By Paul Kunert
7 October 2008
The thin client market is set to boom following the advent of virtualisation according to analyst predictions, heaping further pressure on the traditional desktop market and the pure PC players in that space.
Around 4 million thin clients are expected to be shipped worldwide in 2008 said industry watcher Gartner but volumes are forecast to balloon to 20 million by 2012, representing compound annual growth rates of 45%
“Many organisations are moving to hosted virtual desktops so traditional desktops as we know them will be squeezed and that has implications for vendors and their partners,” said Gartner principal analyst Ranjit Atwal.
Virtualisation allows firms to better manage and secure data centrally and Gartner said most users (70%) did not fully utilise the compute performance in desktops, meaning thin clients were a strong alternative.
The shift to notebooks and the drive to thin clients spelled danger signs for vendors that had not moved from a product to solution based orientation said the analyst.
“Fundamentally, the server, networking and storage parts of the solution will be the core from where organisations will look for cost savings and productivity improvements,” he said.
Virtualisation projects in the mainstream client space are around the corner said Lewis Gee, vice president for the northern region EMEA at VMware but deploying the technology will not be as straight forward as in the data centre.

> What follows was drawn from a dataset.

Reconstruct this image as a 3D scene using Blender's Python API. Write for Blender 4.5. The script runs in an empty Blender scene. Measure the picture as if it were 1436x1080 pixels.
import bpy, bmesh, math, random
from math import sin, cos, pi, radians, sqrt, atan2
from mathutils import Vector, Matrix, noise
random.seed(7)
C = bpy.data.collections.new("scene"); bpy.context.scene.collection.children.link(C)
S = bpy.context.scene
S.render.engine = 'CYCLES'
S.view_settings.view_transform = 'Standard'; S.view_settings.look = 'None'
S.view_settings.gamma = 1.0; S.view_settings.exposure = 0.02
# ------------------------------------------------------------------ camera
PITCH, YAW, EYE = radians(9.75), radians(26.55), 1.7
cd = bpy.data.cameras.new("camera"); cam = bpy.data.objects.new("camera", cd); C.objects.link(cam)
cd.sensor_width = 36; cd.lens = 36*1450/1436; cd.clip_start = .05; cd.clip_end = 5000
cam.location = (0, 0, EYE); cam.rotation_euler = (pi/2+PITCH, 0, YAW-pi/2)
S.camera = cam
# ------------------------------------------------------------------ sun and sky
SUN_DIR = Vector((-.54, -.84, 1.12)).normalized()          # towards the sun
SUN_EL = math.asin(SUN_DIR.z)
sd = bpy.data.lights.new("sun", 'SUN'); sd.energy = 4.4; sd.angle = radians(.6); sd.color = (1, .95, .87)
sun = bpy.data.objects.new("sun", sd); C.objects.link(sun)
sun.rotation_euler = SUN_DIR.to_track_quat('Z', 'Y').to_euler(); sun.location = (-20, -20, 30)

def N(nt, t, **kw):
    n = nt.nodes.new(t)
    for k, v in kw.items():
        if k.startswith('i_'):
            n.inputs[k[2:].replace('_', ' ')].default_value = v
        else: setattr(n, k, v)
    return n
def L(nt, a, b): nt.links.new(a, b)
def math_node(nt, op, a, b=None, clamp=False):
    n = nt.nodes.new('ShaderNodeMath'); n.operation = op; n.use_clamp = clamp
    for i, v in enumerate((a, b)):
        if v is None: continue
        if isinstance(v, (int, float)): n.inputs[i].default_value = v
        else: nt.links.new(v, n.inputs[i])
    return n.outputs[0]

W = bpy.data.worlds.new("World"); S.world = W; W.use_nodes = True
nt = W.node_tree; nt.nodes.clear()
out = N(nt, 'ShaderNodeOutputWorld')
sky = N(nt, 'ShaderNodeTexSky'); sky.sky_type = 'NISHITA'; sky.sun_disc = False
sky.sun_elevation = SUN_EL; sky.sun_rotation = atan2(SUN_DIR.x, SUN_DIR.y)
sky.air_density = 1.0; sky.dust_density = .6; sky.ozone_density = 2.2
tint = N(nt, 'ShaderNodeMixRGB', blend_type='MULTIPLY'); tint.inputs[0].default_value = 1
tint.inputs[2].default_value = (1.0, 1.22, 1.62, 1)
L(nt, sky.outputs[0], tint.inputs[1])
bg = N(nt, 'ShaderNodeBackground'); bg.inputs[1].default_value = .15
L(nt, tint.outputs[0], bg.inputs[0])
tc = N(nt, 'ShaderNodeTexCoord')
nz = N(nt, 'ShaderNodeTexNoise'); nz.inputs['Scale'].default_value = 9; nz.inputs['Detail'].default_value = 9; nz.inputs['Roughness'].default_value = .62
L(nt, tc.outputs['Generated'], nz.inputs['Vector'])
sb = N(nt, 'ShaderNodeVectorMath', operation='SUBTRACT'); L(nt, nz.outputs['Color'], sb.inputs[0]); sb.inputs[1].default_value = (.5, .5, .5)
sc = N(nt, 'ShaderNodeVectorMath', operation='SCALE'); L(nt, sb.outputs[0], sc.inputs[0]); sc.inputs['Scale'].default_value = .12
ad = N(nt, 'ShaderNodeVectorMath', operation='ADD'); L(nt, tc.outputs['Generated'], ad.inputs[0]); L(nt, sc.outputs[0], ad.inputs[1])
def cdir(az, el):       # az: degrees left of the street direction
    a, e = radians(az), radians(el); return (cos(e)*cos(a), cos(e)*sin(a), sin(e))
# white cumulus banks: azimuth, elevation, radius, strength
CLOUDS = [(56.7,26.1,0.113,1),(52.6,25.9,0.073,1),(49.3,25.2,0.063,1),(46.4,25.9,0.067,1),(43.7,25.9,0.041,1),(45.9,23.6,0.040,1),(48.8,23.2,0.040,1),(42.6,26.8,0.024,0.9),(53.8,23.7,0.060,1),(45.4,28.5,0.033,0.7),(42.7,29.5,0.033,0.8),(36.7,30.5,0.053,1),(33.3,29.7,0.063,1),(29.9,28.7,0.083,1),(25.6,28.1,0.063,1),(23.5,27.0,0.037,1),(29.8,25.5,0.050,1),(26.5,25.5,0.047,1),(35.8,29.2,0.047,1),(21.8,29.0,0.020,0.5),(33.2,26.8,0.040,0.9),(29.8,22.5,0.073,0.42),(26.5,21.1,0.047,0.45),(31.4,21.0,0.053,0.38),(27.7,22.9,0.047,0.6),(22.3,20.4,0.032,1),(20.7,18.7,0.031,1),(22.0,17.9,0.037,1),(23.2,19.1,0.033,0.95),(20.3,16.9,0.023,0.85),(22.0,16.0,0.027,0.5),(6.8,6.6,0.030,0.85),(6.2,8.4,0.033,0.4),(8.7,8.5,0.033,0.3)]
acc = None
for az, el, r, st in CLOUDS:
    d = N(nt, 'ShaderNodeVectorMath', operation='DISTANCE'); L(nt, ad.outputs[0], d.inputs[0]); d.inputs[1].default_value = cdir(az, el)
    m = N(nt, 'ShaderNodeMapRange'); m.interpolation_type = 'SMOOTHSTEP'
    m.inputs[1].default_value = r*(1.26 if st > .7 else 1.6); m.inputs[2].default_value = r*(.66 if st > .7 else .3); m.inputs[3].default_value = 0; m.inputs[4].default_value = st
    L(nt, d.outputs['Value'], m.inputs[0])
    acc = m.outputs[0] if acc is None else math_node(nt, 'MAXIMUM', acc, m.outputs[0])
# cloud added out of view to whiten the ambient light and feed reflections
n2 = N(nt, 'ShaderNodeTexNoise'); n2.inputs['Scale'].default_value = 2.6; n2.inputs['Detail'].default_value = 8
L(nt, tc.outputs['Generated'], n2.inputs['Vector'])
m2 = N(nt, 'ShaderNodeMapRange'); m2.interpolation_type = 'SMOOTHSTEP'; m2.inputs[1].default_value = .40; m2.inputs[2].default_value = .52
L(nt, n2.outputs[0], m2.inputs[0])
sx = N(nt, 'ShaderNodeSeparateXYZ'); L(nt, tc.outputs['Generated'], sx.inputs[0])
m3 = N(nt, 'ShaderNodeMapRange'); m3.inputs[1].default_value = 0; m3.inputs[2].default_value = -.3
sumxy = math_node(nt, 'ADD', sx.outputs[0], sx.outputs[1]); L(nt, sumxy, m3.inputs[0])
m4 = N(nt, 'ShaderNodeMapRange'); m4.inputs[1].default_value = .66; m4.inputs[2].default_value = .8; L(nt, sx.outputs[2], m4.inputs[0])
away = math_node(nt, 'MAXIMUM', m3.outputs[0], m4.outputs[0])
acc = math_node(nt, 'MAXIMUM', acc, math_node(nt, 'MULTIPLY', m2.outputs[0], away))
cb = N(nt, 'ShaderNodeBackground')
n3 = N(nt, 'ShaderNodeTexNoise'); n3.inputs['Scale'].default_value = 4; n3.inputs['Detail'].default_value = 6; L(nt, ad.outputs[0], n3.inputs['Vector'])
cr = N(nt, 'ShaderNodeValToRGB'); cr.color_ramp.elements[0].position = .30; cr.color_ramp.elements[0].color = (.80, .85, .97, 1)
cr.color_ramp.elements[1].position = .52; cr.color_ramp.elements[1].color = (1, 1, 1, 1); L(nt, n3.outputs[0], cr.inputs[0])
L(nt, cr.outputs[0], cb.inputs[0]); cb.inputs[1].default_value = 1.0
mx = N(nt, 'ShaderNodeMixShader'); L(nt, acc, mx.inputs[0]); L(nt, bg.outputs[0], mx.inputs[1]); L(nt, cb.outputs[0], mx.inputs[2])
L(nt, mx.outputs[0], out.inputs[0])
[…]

“Client virtualisation is more complex, not from a technology perspective but from a usage perspective. To an extent a data centre is a data centre and most have similar challenges of power usage or size,” he told Microscope.
“But there are many different types of users at the [client] level… and a variety of different devices, I think virtualisation has a key role to play but we are talking to customers to find out what they are trying to achieve,” he said.
Chris Ingle, consultancy and research director at IDC, said resellers required a different skill sets and a broader set of contacts within a customers as staff looking after data centres often differed to those looking after client devices.